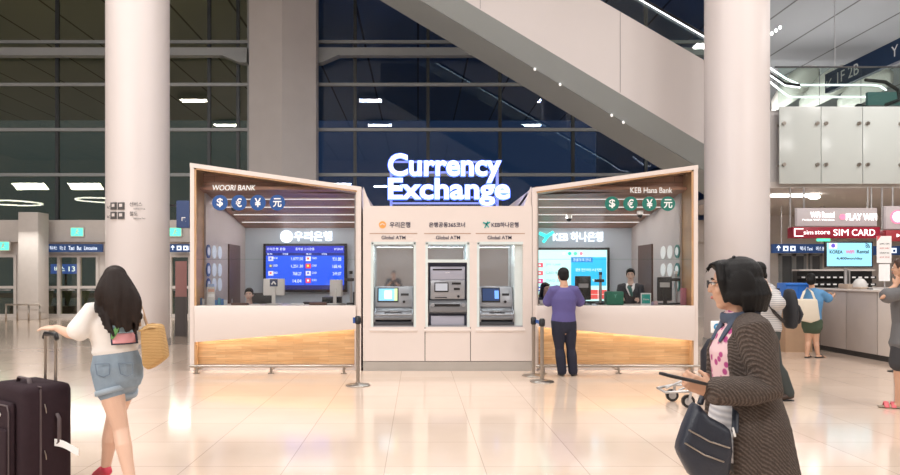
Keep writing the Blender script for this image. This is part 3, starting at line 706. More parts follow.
# sloping fins either side behind the sign
for xx, sg in ((x0-.0, 1), (x1, -1)):
    MB().prism([V(xx, K+.06, zt_), V(xx+sg*.12, K+.06, zt_), V(xx, K+.06, zt_+.32)], (0, .10, 0)).build('corner_fin', M['cream'], en)
greyliner = mat('niche_grey', (.36, .36, .38), .25)
mirror = mat('smoked_mirror', (.55, .55, .57), .04, metal=.9, var=.02)
palereveal = mat('pale_reveal', (.68, .76, .76), .2)
for i in range(3):
    a_, b_ = xs[2*i], xs[2*i+1]
    nb = MB().box(a_, b_, K+.44, K+.46, zu_, zo_).build('niche_mirror', mirror, en)
    MB().box(a_-.01, a_+.03, K-.004, K+.44, zu_, zo_).box(b_-(.13 if i == 2 else .03), b_+.01, K-.004 if i < 2 else K+.06, K+.44, zu_, zo_).box(a_, b_, K-.004, K+.44, zo_-.03, zo_+.012).build('niche_reveal', palereveal, en)
    MB().box(a_, b_, K+.02, K+.44, zu_-.01, zu_+.02).build('niche_shelf', greyliner, en)
    MB().box(a_-.03, b_+.03, K-.02, K+.05, zu_-.075, zu_-.03).build('sill', M['cream'], en, bevel=.005)
    MB().box(a_-.03, b_+.03, K-.003, K+.02, k(0, 234).z, k(0, 233.1).z).build('header_line', mat('bronze_line', (.45, .30, .22), .4), en)
    c = k(( (371.5+415.5)/2-.0, 448, 499.5)[i], 237.6); text('lettering', 'Global ATM', M['navyink'], en, (c.x, K-.004, c.z), w=24*K/F, h=3.6*K/F, bold=.01)
    l = area('niche_light', ((a_+b_)/2, K+.2, zo_-.05), (0, 0, 0), b_-a_-.1, .06, 4, (.85, .95, 1))
c = k(395.5+2, 224.8); text('lettering', '우리은행', M['navyink'], en, (c.x+.04, K-.004, c.z), w=20.5*K/F, h=5.8*K/F, bold=.015)
c = k(382.5, 224.8); e_ = MB().cyl((c.x, K, c.z), (c.x, K-.01, c.z), 3.6*K/F, 22).build('bank_emblem', M['orange'], en)
MB().bar((c.x-.04, K-.013, c.z-.005), (c.x, K-.013, c.z+.02), .006, .014).bar((c.x+.04, K-.013, c.z-.005), (c.x, K-.013, c.z+.02), .006, .014).build('emblem_mark', M['cream'], e_)
c = k(447, 224.8); text('lettering', '은행공동365코너', M['navyink'], en, (c.x, K-.004, c.z), w=36*K/F, h=5*K/F, bold=.015)
c = k(505, 224.8); text('lettering', 'KEB하나은행', M['navyink'], en, (c.x, K-.004, c.z), w=27*K/F, h=5.2*K/F, bold=.015)
c = k(486.5, 224.3)
MB().bar((c.x-.055, K-.005, c.z+.03), (c.x+.01, K-.005, c.z), .01, .022).bar((c.x+.055, K-.005, c.z+.035), (c.x-.01, K-.005, c.z-.005), .01, .022).bar((c.x-.03, K-.005, c.z-.06), (c.x+.02, K-.005, c.z+.045), .01, .018).bar((c.x+.035, K-.005, c.z-.05), (c.x, K-.005, c.z), .01, .018).build('bank_emblem', M['teal'], en)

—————

• What to do: Transcribe the full listing above exactly as it stands, minus the pictures.

• The output:
Keep writing the Blender script for this image. This is part 3, starting at line 706. More parts follow.
# sloping fins either side behind the sign
for xx, sg in ((x0-.0, 1), (x1, -1)):
    MB().prism([V(xx, K+.06, zt_), V(xx+sg*.12, K+.06, zt_), V(xx, K+.06, zt_+.32)], (0, .10, 0)).build('corner_fin', M['cream'], en)
greyliner = mat('niche_grey', (.36, .36, .38), .25)
mirror = mat('smoked_mirror', (.55, .55, .57), .04, metal=.9, var=.02)
palereveal = mat('pale_reveal', (.68, .76, .76), .2)
for i in range(3):
    a_, b_ = xs[2*i], xs[2*i+1]
    nb = MB().box(a_, b_, K+.44, K+.46, zu_, zo_).build('niche_mirror', mirror, en)
    MB().box(a_-.01, a_+.03, K-.004, K+.44, zu_, zo_).box(b_-(.13 if i == 2 else .03), b_+.01, K-.004 if i < 2 else K+.06, K+.44, zu_, zo_).box(a_, b_, K-.004, K+.44, zo_-.03, zo_+.012).build('niche_reveal', palereveal, en)
    MB().box(a_, b_, K+.02, K+.44, zu_-.01, zu_+.02).build('niche_shelf', greyliner, en)
    MB().box(a_-.03, b_+.03, K-.02, K+.05, zu_-.075, zu_-.03).build('sill', M['cream'], en, bevel=.005)
    MB().box(a_-.03, b_+.03, K-.003, K+.02, k(0, 234).z, k(0, 233.1).z).build('header_line', mat('bronze_line', (.45, .30, .22), .4), en)
    c = k(( (371.5+415.5)/2-.0, 448, 499.5)[i], 237.6); text('lettering', 'Global ATM', M['navyink'], en, (c.x, K-.004, c.z), w=24*K/F, h=3.6*K/F, bold=.01)
    l = area('niche_light', ((a_+b_)/2, K+.2, zo_-.05), (0, 0, 0), b_-a_-.1, .06, 4, (.85, .95, 1))
c = k(395.5+2, 224.8); text('lettering', '우리은행', M['navyink'], en, (c.x+.04, K-.004, c.z), w=20.5*K/F, h=5.8*K/F, bold=.015)
c = k(382.5, 224.8); e_ = MB().cyl((c.x, K, c.z), (c.x, K-.01, c.z), 3.6*K/F, 22).build('bank_emblem', M['orange'], en)
MB().bar((c.x-.04, K-.013, c.z-.005), (c.x, K-.013, c.z+.02), .006, .014).bar((c.x+.04, K-.013, c.z-.005), (c.x, K-.013, c.z+.02), .006, .014).build('emblem_mark', M['cream'], e_)
c = k(447, 224.8); text('lettering', '은행공동365코너', M['navyink'], en, (c.x, K-.004, c.z), w=36*K/F, h=5*K/F, bold=.015)
c = k(505, 224.8); text('lettering', 'KEB하나은행', M['navyink'], en, (c.x, K-.004, c.z), w=27*K/F, h=5.2*K/F, bold=.015)
c = k(486.5, 224.3)
MB().bar((c.x-.055, K-.005, c.z+.03), (c.x+.01, K-.005, c.z), .01, .022).bar((c.x+.055, K-.005, c.z+.035), (c.x-.01, K-.005, c.z-.005), .01, .022).bar((c.x-.03, K-.005, c.z-.06), (c.x+.02, K-.005, c.z+.045), .01, .018).bar((c.x+.035, K-.005, c.z-.05), (c.x, K-.005, c.z), .01, .018).build('bank_emblem', M['teal'], en)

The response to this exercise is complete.